Opera Picks Up Webkit Engine
New submitter nthitz writes "Opera has announced that they will be dropping their rendering engine Presto, in favor of Webkit. This knocks the number of major rendering engines down to three. Opera will also be adopting the Chromium V8 Javascript engine. The news coincides with their announcement of 300 million users. '300 million marks the first lap, but the race goes on,' says Lars Boilesen, CEO of Opera Software. 'On the final stretch up to 300 million users, we have experienced the fastest acceleration in user growth we have ever seen. Now, we are shifting into the next gear to claim a bigger piece of the pie in the smartphone market.'"
They've already submitted patches to improve multi-column layouts even.
This is bad news. Another step on the way to browser monoculture, with all the problems that can bring. Next thing Firefox will switch to Webkit and we'll have only Webkit browsers and IE left.
Just speculation, but I wonder if this is cost related. It can't be cheap to keep Presto up to par with Webkit and Gecko. Using Webkit instead means they can spend less money on that, and devote more to the UI without particularly affecting the browser's standards compliance.
So in that sense it seems like a sound business decision.

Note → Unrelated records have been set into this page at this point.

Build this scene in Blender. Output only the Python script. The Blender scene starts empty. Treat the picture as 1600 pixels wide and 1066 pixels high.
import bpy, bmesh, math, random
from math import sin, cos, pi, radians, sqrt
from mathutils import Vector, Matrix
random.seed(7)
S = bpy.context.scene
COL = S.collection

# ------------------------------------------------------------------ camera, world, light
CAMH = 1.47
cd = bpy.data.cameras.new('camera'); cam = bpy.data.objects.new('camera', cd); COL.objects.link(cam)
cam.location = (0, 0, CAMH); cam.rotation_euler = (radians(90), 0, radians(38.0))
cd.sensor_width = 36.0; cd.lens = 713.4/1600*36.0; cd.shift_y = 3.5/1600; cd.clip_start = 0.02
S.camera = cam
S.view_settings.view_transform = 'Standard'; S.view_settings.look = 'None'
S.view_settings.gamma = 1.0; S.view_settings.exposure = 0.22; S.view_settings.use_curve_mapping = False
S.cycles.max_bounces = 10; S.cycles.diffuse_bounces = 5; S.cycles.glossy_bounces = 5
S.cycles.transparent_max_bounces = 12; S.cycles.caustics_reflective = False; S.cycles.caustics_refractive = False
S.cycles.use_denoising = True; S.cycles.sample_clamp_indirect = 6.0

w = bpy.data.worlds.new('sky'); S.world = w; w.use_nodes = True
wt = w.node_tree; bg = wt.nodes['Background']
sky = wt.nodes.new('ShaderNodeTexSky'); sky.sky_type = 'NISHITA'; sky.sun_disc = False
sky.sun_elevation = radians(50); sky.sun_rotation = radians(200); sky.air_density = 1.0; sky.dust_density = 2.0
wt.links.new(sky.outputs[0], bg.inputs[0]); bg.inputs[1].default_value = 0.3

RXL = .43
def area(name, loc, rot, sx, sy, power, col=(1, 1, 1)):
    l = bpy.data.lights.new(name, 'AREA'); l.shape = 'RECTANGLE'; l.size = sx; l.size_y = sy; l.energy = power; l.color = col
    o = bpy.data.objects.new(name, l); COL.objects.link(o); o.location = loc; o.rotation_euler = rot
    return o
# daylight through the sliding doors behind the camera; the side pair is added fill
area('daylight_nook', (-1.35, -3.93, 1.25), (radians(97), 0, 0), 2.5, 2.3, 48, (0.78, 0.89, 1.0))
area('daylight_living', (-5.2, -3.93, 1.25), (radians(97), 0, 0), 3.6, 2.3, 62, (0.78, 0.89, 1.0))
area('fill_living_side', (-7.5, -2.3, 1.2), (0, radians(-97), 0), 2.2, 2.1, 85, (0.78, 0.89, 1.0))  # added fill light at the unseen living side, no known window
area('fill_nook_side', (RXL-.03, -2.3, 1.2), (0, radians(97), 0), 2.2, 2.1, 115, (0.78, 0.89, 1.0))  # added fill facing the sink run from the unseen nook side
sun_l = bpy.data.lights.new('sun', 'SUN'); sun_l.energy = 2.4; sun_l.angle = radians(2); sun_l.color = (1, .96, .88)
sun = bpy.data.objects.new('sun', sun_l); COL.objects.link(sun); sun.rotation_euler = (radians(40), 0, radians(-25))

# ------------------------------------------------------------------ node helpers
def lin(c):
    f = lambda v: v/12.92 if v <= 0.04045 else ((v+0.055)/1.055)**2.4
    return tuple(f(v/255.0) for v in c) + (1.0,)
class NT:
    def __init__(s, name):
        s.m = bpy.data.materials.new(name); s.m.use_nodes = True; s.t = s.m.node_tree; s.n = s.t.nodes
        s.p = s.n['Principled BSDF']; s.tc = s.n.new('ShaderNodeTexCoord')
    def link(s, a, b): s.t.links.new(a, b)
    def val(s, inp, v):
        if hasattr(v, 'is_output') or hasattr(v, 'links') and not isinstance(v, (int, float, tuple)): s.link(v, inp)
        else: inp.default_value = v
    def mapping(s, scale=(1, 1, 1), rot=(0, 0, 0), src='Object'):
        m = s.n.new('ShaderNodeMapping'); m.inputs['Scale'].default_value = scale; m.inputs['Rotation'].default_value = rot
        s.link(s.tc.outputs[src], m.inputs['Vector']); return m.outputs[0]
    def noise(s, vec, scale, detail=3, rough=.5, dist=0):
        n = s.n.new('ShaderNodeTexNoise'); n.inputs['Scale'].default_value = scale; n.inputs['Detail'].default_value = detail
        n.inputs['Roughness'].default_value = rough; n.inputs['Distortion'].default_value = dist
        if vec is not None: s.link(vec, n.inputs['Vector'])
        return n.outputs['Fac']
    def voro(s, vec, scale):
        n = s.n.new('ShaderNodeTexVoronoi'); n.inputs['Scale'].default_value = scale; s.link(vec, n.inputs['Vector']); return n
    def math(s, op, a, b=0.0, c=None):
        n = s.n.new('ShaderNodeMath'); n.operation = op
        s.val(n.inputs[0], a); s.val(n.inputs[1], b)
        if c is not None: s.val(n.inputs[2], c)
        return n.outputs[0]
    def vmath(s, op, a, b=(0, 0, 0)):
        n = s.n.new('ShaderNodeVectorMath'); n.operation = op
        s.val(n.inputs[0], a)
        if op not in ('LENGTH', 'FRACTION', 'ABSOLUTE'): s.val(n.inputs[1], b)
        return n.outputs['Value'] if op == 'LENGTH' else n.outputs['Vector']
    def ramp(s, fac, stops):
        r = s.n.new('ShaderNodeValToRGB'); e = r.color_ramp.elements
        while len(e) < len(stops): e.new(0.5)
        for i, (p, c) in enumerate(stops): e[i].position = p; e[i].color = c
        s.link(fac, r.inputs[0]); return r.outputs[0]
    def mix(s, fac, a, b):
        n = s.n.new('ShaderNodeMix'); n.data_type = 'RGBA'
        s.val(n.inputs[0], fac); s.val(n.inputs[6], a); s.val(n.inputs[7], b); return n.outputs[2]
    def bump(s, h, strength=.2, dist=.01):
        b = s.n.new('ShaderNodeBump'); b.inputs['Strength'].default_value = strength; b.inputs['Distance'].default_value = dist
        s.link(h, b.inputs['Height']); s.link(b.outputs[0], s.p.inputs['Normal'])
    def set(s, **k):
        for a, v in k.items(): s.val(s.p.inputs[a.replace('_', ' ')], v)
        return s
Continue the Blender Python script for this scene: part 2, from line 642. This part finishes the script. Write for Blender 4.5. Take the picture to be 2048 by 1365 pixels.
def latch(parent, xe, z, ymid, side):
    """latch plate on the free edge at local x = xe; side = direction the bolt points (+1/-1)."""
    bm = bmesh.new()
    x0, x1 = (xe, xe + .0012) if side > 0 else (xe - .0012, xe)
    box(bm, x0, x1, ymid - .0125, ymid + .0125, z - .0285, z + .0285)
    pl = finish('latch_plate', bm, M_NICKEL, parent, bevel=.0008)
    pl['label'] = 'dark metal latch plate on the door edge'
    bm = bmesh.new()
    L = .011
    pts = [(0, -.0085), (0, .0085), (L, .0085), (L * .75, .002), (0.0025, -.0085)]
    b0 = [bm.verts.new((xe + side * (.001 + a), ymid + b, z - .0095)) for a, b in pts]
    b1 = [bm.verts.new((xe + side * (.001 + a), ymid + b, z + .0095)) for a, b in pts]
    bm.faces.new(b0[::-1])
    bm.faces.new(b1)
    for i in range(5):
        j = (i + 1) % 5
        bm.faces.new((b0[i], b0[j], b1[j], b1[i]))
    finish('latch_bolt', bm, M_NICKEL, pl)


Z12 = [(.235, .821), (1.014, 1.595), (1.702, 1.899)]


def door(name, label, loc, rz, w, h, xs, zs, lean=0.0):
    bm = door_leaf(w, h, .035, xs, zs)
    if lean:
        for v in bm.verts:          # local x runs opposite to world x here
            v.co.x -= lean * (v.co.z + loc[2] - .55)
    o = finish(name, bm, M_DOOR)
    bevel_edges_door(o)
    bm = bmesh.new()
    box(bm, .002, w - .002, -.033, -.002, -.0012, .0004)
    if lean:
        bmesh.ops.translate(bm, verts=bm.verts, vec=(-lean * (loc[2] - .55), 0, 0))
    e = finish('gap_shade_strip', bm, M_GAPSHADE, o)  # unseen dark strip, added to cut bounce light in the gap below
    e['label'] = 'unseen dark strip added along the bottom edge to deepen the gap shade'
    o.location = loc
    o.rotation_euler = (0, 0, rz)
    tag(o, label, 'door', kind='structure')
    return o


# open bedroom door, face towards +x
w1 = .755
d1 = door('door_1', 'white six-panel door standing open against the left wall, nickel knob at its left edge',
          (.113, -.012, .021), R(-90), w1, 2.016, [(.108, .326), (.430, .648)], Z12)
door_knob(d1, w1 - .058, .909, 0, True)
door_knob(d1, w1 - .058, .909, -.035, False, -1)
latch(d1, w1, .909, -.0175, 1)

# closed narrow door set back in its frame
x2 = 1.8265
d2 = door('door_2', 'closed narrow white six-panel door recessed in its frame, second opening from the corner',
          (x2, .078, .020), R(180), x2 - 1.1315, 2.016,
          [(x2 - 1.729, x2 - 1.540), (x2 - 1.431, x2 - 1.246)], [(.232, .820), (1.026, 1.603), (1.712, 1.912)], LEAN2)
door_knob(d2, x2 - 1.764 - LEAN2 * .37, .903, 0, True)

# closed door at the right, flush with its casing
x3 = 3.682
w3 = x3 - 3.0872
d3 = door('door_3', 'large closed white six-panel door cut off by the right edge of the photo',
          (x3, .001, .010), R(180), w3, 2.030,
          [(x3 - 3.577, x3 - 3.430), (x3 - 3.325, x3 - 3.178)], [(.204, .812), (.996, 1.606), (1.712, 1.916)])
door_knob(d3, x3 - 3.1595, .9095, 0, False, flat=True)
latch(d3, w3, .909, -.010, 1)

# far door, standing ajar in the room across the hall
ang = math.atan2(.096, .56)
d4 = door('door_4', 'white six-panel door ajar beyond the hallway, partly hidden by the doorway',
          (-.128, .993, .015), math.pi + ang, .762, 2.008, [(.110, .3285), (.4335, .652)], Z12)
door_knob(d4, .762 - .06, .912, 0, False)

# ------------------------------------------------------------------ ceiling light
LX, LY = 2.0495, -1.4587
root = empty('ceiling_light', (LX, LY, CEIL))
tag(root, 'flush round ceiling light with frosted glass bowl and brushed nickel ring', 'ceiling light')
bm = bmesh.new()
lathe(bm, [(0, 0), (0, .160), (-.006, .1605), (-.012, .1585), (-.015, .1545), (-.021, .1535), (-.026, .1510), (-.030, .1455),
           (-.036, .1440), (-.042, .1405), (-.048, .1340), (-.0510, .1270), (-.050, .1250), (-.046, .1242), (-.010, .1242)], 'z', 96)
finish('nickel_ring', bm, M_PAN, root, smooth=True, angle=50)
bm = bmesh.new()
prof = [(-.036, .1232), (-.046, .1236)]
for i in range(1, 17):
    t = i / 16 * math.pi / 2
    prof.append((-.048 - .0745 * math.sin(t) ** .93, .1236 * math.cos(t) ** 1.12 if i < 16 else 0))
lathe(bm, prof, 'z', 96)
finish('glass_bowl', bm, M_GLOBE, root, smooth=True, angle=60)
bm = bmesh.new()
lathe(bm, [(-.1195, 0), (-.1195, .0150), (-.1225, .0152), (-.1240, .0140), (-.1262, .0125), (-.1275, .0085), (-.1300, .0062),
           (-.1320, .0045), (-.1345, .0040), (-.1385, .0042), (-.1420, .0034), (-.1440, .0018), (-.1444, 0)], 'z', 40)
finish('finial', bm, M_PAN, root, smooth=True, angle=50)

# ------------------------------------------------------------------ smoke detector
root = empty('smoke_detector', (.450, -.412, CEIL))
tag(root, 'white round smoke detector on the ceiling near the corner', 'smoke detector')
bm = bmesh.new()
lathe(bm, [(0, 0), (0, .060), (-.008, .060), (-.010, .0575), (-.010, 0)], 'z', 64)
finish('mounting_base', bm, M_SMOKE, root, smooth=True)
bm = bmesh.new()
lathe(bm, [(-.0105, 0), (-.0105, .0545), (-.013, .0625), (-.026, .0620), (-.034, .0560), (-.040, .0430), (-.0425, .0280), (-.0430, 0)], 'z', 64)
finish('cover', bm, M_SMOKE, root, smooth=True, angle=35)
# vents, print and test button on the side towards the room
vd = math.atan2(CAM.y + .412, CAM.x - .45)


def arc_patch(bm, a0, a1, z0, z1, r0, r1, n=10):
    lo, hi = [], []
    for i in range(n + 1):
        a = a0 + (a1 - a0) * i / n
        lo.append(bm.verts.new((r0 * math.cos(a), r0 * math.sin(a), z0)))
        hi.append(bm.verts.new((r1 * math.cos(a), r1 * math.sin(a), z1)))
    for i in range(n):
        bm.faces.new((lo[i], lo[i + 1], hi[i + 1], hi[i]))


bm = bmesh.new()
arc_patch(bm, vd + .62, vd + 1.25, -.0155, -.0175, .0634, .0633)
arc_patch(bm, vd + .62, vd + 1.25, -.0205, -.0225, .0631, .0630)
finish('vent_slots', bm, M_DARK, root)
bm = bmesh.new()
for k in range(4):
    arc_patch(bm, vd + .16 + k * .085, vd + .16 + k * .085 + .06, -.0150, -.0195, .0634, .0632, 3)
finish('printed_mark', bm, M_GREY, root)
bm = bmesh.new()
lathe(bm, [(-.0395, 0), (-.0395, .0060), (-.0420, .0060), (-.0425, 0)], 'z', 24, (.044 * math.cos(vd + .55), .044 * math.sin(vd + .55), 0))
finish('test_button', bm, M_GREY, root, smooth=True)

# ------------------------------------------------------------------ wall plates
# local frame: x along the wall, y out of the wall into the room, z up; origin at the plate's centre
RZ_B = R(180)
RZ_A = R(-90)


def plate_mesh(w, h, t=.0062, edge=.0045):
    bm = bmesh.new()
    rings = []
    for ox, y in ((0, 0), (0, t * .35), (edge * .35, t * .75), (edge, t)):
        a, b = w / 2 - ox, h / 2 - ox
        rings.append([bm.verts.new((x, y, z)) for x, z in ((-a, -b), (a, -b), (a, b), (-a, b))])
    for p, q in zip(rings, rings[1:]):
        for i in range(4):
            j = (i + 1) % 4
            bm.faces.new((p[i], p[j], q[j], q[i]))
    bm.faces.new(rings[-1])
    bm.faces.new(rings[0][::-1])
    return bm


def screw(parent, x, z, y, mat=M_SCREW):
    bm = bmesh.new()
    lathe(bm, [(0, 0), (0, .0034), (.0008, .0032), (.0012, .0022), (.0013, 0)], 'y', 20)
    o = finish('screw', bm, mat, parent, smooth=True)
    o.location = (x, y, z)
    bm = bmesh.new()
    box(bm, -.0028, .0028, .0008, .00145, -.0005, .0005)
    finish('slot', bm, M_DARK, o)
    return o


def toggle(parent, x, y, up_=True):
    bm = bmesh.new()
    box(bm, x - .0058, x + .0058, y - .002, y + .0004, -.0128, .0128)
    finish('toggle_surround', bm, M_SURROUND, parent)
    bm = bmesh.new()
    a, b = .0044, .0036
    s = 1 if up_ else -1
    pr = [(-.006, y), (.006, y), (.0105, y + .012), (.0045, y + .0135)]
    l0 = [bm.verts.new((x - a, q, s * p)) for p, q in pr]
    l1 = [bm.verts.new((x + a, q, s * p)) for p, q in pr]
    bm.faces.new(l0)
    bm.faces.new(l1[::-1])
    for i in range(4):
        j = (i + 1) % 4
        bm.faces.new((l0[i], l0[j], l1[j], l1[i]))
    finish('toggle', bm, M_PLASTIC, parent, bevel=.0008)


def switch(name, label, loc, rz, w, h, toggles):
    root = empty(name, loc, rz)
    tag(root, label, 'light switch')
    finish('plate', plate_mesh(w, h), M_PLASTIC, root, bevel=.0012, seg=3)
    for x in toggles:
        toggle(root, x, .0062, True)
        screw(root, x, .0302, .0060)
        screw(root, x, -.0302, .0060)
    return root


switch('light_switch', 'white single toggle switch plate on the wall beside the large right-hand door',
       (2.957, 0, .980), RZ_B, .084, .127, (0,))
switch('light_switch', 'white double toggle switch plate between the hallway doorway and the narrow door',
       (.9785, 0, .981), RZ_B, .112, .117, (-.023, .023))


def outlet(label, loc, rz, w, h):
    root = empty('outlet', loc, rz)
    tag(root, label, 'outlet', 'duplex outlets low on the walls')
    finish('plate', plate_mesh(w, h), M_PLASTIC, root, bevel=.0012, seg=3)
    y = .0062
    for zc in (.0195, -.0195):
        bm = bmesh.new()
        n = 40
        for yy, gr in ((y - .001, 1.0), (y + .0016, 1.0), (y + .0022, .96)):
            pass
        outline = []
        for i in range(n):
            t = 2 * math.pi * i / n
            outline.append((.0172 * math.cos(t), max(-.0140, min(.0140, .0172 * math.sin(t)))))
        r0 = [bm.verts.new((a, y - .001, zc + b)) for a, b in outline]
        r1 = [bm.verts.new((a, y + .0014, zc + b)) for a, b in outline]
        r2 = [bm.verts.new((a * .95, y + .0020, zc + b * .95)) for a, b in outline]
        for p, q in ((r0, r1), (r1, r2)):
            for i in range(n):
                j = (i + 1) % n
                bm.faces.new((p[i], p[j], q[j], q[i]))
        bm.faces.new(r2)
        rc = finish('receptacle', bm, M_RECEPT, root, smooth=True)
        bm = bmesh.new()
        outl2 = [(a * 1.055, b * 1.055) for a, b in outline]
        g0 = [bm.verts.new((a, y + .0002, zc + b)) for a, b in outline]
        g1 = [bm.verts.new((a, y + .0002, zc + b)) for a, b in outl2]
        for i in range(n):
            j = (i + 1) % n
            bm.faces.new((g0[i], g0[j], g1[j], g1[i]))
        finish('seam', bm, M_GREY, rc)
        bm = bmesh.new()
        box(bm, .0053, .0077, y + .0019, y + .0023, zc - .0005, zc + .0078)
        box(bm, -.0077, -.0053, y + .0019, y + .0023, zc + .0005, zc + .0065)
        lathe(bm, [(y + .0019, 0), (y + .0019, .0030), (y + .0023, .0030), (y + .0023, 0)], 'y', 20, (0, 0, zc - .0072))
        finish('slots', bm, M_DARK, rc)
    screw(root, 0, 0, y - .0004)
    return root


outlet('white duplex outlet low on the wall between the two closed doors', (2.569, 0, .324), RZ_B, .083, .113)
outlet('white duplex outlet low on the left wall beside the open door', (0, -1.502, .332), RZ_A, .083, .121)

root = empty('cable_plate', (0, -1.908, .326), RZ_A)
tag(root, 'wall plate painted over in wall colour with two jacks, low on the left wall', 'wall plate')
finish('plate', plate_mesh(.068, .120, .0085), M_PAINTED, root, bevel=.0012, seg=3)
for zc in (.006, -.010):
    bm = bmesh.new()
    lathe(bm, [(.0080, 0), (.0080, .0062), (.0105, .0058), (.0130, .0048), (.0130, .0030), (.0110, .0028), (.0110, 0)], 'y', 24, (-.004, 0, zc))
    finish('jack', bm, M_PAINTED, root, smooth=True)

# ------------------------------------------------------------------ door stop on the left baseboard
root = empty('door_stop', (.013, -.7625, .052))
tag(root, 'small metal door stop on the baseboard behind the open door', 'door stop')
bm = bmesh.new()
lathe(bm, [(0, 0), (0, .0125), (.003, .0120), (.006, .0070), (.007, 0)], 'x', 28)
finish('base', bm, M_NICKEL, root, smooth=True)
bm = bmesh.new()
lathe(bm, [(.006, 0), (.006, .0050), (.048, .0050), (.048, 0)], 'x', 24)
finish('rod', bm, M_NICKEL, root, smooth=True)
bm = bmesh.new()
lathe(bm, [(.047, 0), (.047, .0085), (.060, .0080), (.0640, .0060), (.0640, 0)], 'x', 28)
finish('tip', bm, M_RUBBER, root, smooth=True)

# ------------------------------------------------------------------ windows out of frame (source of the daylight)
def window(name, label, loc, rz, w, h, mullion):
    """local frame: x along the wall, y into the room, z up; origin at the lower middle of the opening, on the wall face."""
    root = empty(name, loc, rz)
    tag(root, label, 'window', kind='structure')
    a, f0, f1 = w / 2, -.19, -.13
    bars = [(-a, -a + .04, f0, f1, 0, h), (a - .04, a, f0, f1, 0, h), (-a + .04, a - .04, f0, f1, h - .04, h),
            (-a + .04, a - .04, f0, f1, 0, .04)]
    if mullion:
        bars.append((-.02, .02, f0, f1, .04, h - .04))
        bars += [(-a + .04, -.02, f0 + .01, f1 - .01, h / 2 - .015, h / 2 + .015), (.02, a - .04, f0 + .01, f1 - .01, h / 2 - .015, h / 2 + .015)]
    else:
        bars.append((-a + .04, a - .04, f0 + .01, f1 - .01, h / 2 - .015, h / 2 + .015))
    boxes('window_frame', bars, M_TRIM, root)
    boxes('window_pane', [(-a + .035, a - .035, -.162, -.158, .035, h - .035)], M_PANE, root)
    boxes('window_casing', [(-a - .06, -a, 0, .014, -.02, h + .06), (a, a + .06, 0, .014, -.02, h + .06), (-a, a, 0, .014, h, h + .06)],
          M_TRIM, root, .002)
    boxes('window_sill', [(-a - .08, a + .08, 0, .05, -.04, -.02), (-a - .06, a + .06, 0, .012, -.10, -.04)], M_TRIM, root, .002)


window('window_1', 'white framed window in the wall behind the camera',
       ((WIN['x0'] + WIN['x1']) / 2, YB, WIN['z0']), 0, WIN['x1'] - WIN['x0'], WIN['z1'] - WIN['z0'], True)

-- "So they told me that using the download page to download something was not something they anticipated." - Bill Gates
As a web developer, I should be happy about this development, but the fact is: Opera was always standards compliant and as a user I liked how it rendered pages (qucikly and without any white screen gaps between page loads).
But it probably makes sense for them. Webkit is solid and their costs will probably go down dramatically.